New, old and competitor brands |
The first difference is Kelloggs has decided to manage it's brand name bigger and more dominant when before it was the actual cereal. Why? It suddenly occurred to me this was to make it stand out from the imitators such as the shop own brand.
As you can see from comparing the old Kelloggs packaging and Sainsbury's packaging there is little difference. Both have the product content in bold and both have the same colour packaging - blue. If you just wanted bran flakes then might as well get the cheaper one.
However with the new packaging, Kelloggs is screaming that you are getting Kelloggs brand, not just bran flakes. Actually the new packaging without the bold Kelloggs branding is pretty more similar to Sainsbury's.
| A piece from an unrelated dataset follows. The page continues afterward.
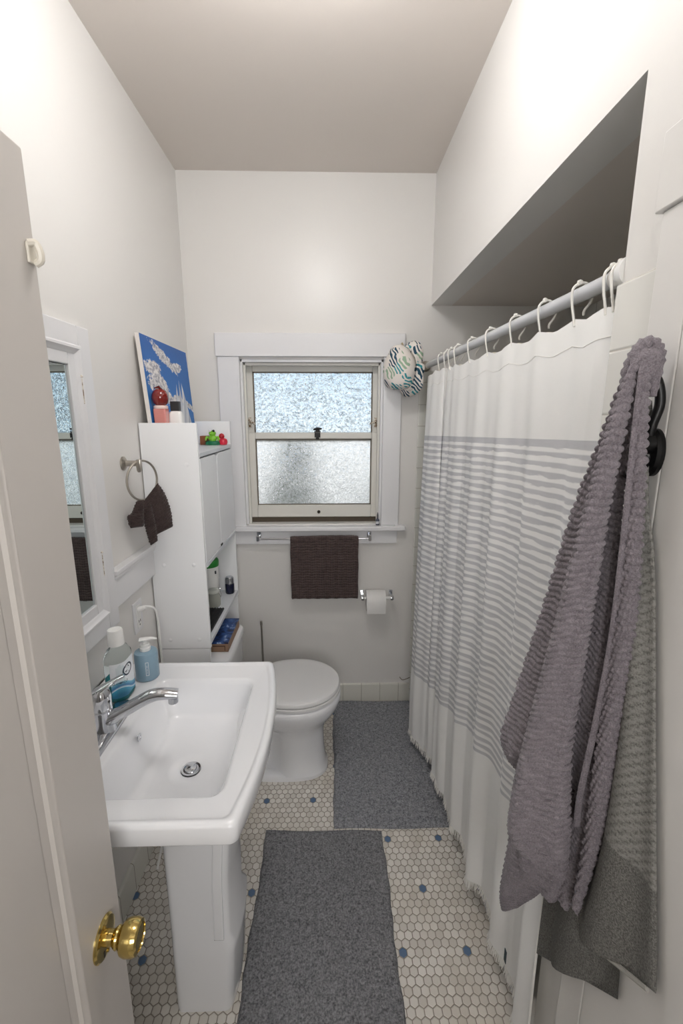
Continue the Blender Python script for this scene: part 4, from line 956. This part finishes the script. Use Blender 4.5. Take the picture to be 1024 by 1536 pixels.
for i,(k,(Lp,Rp,bu,bk)) in enumerate(LB.items()):
    if k in 'CD': Lp,Rp=[[(x-(.010 if k=='C' else .005),y-.003,z) for x,y,z in q] for q in (Lp,Rp)]
    if k=='B': Lp,Rp=[[(x-.016*min(1,(1.72-z)*3),y-.011*min(1,(1.72-z)*3),z+.006*min(1,(1.72-z)*3)) for x,y,z in q] for q in (Lp,Rp)]
    lobe(mm,Lp,Rp,n0,bu,bk,rib=.0118 if k in 'ABCD' else .0100,amp=.0040 if k!='A2' else .0028,seed=i,tip=.012,cols=56,slant={'A':.25,'C':-.5,'D':.15,'B':-.05}.get(k,.1),pleats=((i*1.3,3.2,.16),))
# bunch where the cloth goes over the hook
pth=smoothcurve([(.430,.668,1.665),(.434,.663,1.705),(.441,.657,1.730),(.450,.653,1.732),(.456,.650,1.712),(.456,.645,1.665)],8)
mm.tube(pth,[(.0135+.0016*math.sin(k*2.2))*min(1,.35+.1*k,.35+.065*(len(pth)-1-k)) for k in range(len(pth))],14)
mm.lathe([(0,-.030),(.012,-.026),(.019,-.012),(.020,.004),(.016,.016),(.008,.022),(0,.023)],(.446,.654,1.712),n=24)
obj('towel_cloth',mm,TOWG,BT,angle=80)
hm=M().tube(smoothcurve([(.433,.640,1.70),(.432,.636,1.60),(.434,.632,1.45),(.437,.634,1.30),(.434,.640,1.15),(.430,.650,1.0),(.432,.652,.93)],8),[(.006,.0035)]*49,8)
obj('towel_edge',hm,TOWG,BT)
ll=M().tube(smoothcurve([(.392,.778,.985),(.384,.782,.93),(.380,.784,.89),(.386,.775,.90),(.398,.758,.985)],8),.0018,6)
obj('hanging_loop',ll,Mat('loop_grey',(104,98,104),.8).m,BT)
BO=thing('bath_towel','olive-grey towel with diagonal texture hanging behind the mauve-grey one','towel',(.465,.60,.65))
mm=M()
lobe(mm,[(.455,.690,1.66),(.462,.680,1.50),(.465,.664,1.358),(.465,.646,1.153),(.465,.661,.901),(.465,.702,.697),(.465,.708,.646)],[(.468,.662,1.66),(.470,.645,1.52),(.470,.612,1.424),(.470,.571,1.235),(.470,.531,1.047),(.470,.500,.904),(.470,.483,.815)],(-1,-.1,0),.05,.05,rows=160,cols=60,amp=.0006,rib=.02,minth=.006,tip=.004,pleats=((.5,5,.10),))
obj('towel_cloth',mm,TOWO,BO,angle=80)
mm=M()
lobe(mm,[(.4715,.77,1.05),(.4715,.785,.80),(.4715,.792,.60),(.4715,.795,.42)],[(.4725,.70,1.10),(.4725,.62,.90),(.4725,.565,.78),(.4725,.55,.69)],(-1,-.1,0),.012,.012,rows=100,cols=50,amp=0,minth=.003,tip=.004,pleats=((.5,4,.10),))
obj('under_layer',mm,TOWO,BO,angle=80)
hm=M().tube(smoothcurve([(.461,.706,.650),(.460,.64,.699),(.460,.57,.751),(.463,.490,.811)],8),[(.0035,.003)]*25,8)
obj('hem',hm,Mat('hem_olive',(164,162,156),.9).m,BO)
# ---------------------------------------------------------------- rugs
def rug(x0,x1,y0,y1,h,mat,label,seed,pitch=.006,skew=0):
    nx=int((x1-x0)/pitch); ny=int((y1-y0)/pitch); rg=np.random.default_rng(seed)
    X=np.linspace(x0,x1,nx)[:,None]*np.ones((1,ny)); Y=np.linspace(y0,y1,ny)[None]*np.ones((nx,1))
    u=(X-x0)/(x1-x0); v_=(Y-y0)/(y1-y0)
    e=np.minimum(np.minimum(X-x0,x1-X),np.minimum(Y-y0,y1-Y)); Z=h*np.clip(e/.010,0,1)**.5+rg.normal(0,.0011,X.shape)*np.clip(e/.01,0,1)
    Z=np.maximum(Z,.0015)
    X=X+.003*np.sin(Y*14+seed)+.0015*np.sin(Y*60); Y=Y+.003*np.sin(X*17)+skew*(u-.5)
    A=np.stack([X,Y,Z],2); mm=M().grid(A)
    n=len(mm.v)
    ring=[(i,0) for i in range(nx)]+[(nx-1,j) for j in range(1,ny)]+[(i,ny-1) for i in range(nx-2,-1,-1)]+[(0,j) for j in range(ny-2,0,-1)]
    idx=[a*ny+b for a,b in ring]; low=[(A[a,b,0],A[a,b,1],.0003) for a,b in ring]; st_=len(mm.v); mm.v+= [tuple(map(float,p)) for p in low]
    k=len(idx)
    for q in range(k): mm.f.append((idx[q],idx[(q+1)%k],st_+(q+1)%k,st_+q))
    mm.f.append(tuple(range(st_,st_+k)))
    o=obj('bath_rug',mm,mat,None,angle=180); tag(o,label,'rug'); return o
rug(.008,.500,1.512,2.338,.014,RUG,'grey shaggy rug beside the toilet, running up to the tile baseboard',1,skew=-.008)
rug(-.266,.200,.30,1.508,.011,RUG2,'grey woven rug in front of the sink, nearest the doorway',2,skew=-.012)
# ---------------------------------------------------------------- loose wire at the foot of the window wall
t=thing('loose_wire','thin brown wire sticking out of the wall above the tile baseboard','wire',(.43,YB-.01,.15))
obj('wire',M().tube(smoothcurve([(.455,YB-.011,.150),(.43,YB-.03,.152),(.405,YB-.05,.160),(.390,YB-.045,.175)],6),.0018,6),Mat('brown_wire',(96,74,44),.6).m,t)
# ================================================================ light
LAMP=39
CL=thing('ceiling_light','round frosted ceiling light over the sink','ceiling light',(-.06,1.05,ZC))
obj('base',M().lathe([(.075,0),(.075,-.012),(.062,-.030),(.060,-.05)],(-.06,1.05,ZC),n=40),TRIM,CL)
m=Mat('lit_glass',(255,250,240),.4); m.b.inputs['Emission Color'].default_value=(1,.993,.985,1); m.b.inputs['Emission Strength'].default_value=LAMP
obj('glass_globe',M().lathe([(.055,-.045),(.085,-.066),(.105,-.100),(.110,-.14),(.105,-.178),(.085,-.212),(.040,-.240)],(-.06,1.05,ZC),n=40,cap0=False),m.m,CL)
obj('light_cutoff_cap',M().lathe([(.040,-.240),(.042,-.244),(.020,-.252),(.010,-.256),(0,-.262)],(-.06,1.05,ZC),n=40),TRIM,CL)  # unseen opaque cap, added to cut the globe's downward light
# unseen fill light added behind the camera to brighten surfaces facing the doorway
hl_=bpy.data.lights.new('hall_fill_light','AREA'); hl_.energy=20; hl_.size=.8; hl_.color=(1,.985,.97)
ho=bpy.data.objects.new('hall_fill_light',hl_); COL.objects.link(ho); ho.location=(.20,-1.0,1.75); ho.rotation_euler=(math.radians(97),0,0)
sn=bpy.data.lights.new('sun','SUN'); sn.energy=3.6; sn.angle=.03; sn.color=(1,.98,.95)
so_=bpy.data.objects.new('sun',sn); COL.objects.link(so_); so_.location=(0,-4,6); so_.rotation_euler=(math.radians(48),0,math.radians(-14))
w=bpy.data.worlds.new('world'); SC.world=w; w.use_nodes=True; nt=w.node_tree; bg=nt.nodes['Background']
tc=nt.nodes.new('ShaderNodeTexCoord'); sp2=nt.nodes.new('ShaderNodeSeparateXYZ'); nt.links.new(tc.outputs['Generated'],sp2.inputs[0])
rp_=nt.nodes.new('ShaderNodeValToRGB'); e=rp_.color_ramp.elements; e[0].position=.0; e[0].color=(.80,.86,.92,1); e[1].position=.45; e[1].color=(.42,.62,.90,1)
ee=e.new(.12); ee.color=(.52,.72,.94,1)
nz=nt.nodes.new('ShaderNodeTexNoise'); nz.inputs['Scale'].default_value=7; nt.links.new(tc.outputs['Generated'],nz.inputs['Vector'])
r2=nt.nodes.new('ShaderNodeValToRGB'); r2.color_ramp.elements[0].position=.48; r2.color_ramp.elements[1].position=.66; nt.links.new(nz.outputs['Fac'],r2.inputs[0])
mxw=nt.nodes.new('ShaderNodeMix'); mxw.data_type='RGBA'; mxw.inputs[7].default_value=(.95,1.0,1.0,1)
nt.links.new(sp2.outputs['Z'],rp_.inputs[0]); nt.links.new(r2.outputs[0],mxw.inputs[0]); nt.links.new(rp_.outputs[0],mxw.inputs[6]); nt.links.new(mxw.outputs[2],bg.inputs[0])
bg.inputs[1].default_value=1.15
# ================================================================ view
SC.view_settings.view_transform='Standard'; SC.view_settings.look='None'; SC.view_settings.gamma=1; SC.view_settings.use_curve_mapping=False
SC.view_settings.exposure=0
SC.cycles.max_bounces=10; SC.cycles.transmission_bounces=8; SC.cycles.diffuse_bounces=5
SC.cycles.sample_clamp_indirect=10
They have also greyed out the traffic light, so it's hard to know what is very sweet or not.
new and old packaging |
You can see the real difference in the traffic light here, on the old packaging it just one green one, two ambers and one red. The new is all greyed out, which should save on ink printing. Yes, the new packaging will be cheaper to produced in some instances as less colour may be needed.
Again as suggested above the supermarket packaging at half the price is very similar colours. So the new packaging lets Kelloggs stand out as a brand rather than the contents.
So I guess with the market saturation of breakfast cereals the only way for a brand like Kelloggs to stand out is using its brand to again attention. It's not just breakfast cereal, its Kelloggs.
It will be interesting to see if Nestle goes this way, but Nestle's brand has a bad reputation so it may back fire.